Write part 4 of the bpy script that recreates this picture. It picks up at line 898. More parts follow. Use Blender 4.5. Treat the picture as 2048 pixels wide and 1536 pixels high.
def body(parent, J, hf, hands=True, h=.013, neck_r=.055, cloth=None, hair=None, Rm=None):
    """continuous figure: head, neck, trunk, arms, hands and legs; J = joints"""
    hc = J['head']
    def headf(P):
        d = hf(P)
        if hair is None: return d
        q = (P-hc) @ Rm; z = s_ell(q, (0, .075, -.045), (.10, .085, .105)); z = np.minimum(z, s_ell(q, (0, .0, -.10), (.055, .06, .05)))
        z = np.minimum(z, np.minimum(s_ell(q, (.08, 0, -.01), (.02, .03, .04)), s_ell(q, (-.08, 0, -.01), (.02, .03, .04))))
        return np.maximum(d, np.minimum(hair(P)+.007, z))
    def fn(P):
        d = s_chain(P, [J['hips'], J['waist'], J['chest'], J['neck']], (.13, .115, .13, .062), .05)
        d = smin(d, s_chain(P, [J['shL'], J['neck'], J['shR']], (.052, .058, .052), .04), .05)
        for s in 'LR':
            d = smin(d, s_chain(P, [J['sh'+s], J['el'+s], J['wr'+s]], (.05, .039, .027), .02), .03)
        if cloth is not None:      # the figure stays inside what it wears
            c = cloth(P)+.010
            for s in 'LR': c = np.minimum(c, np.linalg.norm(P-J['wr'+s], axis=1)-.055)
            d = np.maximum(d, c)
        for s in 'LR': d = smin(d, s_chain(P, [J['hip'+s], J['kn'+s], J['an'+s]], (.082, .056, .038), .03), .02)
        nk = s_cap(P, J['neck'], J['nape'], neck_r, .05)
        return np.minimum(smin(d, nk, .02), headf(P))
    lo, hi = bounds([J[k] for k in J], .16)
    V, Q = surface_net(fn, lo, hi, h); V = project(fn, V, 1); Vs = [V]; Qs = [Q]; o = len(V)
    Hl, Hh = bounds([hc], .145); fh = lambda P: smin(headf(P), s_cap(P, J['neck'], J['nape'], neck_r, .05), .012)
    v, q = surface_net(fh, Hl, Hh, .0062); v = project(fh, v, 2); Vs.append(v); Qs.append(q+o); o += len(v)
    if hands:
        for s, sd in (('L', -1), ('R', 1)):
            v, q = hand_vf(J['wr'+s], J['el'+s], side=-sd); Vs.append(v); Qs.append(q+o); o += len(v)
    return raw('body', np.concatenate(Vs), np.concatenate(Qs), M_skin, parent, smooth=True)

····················

| STATED TASK |
Give an exact repetition of all the material.

| RESULT BELOW |
Write part 4 of the bpy script that recreates this picture. It picks up at line 898. More parts follow. Use Blender 4.5. Treat the picture as 2048 pixels wide and 1536 pixels high.
def body(parent, J, hf, hands=True, h=.013, neck_r=.055, cloth=None, hair=None, Rm=None):
    """continuous figure: head, neck, trunk, arms, hands and legs; J = joints"""
    hc = J['head']
    def headf(P):
        d = hf(P)
        if hair is None: return d
        q = (P-hc) @ Rm; z = s_ell(q, (0, .075, -.045), (.10, .085, .105)); z = np.minimum(z, s_ell(q, (0, .0, -.10), (.055, .06, .05)))
        z = np.minimum(z, np.minimum(s_ell(q, (.08, 0, -.01), (.02, .03, .04)), s_ell(q, (-.08, 0, -.01), (.02, .03, .04))))
        return np.maximum(d, np.minimum(hair(P)+.007, z))
    def fn(P):
        d = s_chain(P, [J['hips'], J['waist'], J['chest'], J['neck']], (.13, .115, .13, .062), .05)
        d = smin(d, s_chain(P, [J['shL'], J['neck'], J['shR']], (.052, .058, .052), .04), .05)
        for s in 'LR':
            d = smin(d, s_chain(P, [J['sh'+s], J['el'+s], J['wr'+s]], (.05, .039, .027), .02), .03)
        if cloth is not None:      # the figure stays inside what it wears
            c = cloth(P)+.010
            for s in 'LR': c = np.minimum(c, np.linalg.norm(P-J['wr'+s], axis=1)-.055)
            d = np.maximum(d, c)
        for s in 'LR': d = smin(d, s_chain(P, [J['hip'+s], J['kn'+s], J['an'+s]], (.082, .056, .038), .03), .02)
        nk = s_cap(P, J['neck'], J['nape'], neck_r, .05)
        return np.minimum(smin(d, nk, .02), headf(P))
    lo, hi = bounds([J[k] for k in J], .16)
    V, Q = surface_net(fn, lo, hi, h); V = project(fn, V, 1); Vs = [V]; Qs = [Q]; o = len(V)
    Hl, Hh = bounds([hc], .145); fh = lambda P: smin(headf(P), s_cap(P, J['neck'], J['nape'], neck_r, .05), .012)
    v, q = surface_net(fh, Hl, Hh, .0062); v = project(fh, v, 2); Vs.append(v); Qs.append(q+o); o += len(v)
    if hands:
        for s, sd in (('L', -1), ('R', 1)):
            v, q = hand_vf(J['wr'+s], J['el'+s], side=-sd); Vs.append(v); Qs.append(q+o); o += len(v)
    return raw('body', np.concatenate(Vs), np.concatenate(Qs), M_skin, parent, smooth=True)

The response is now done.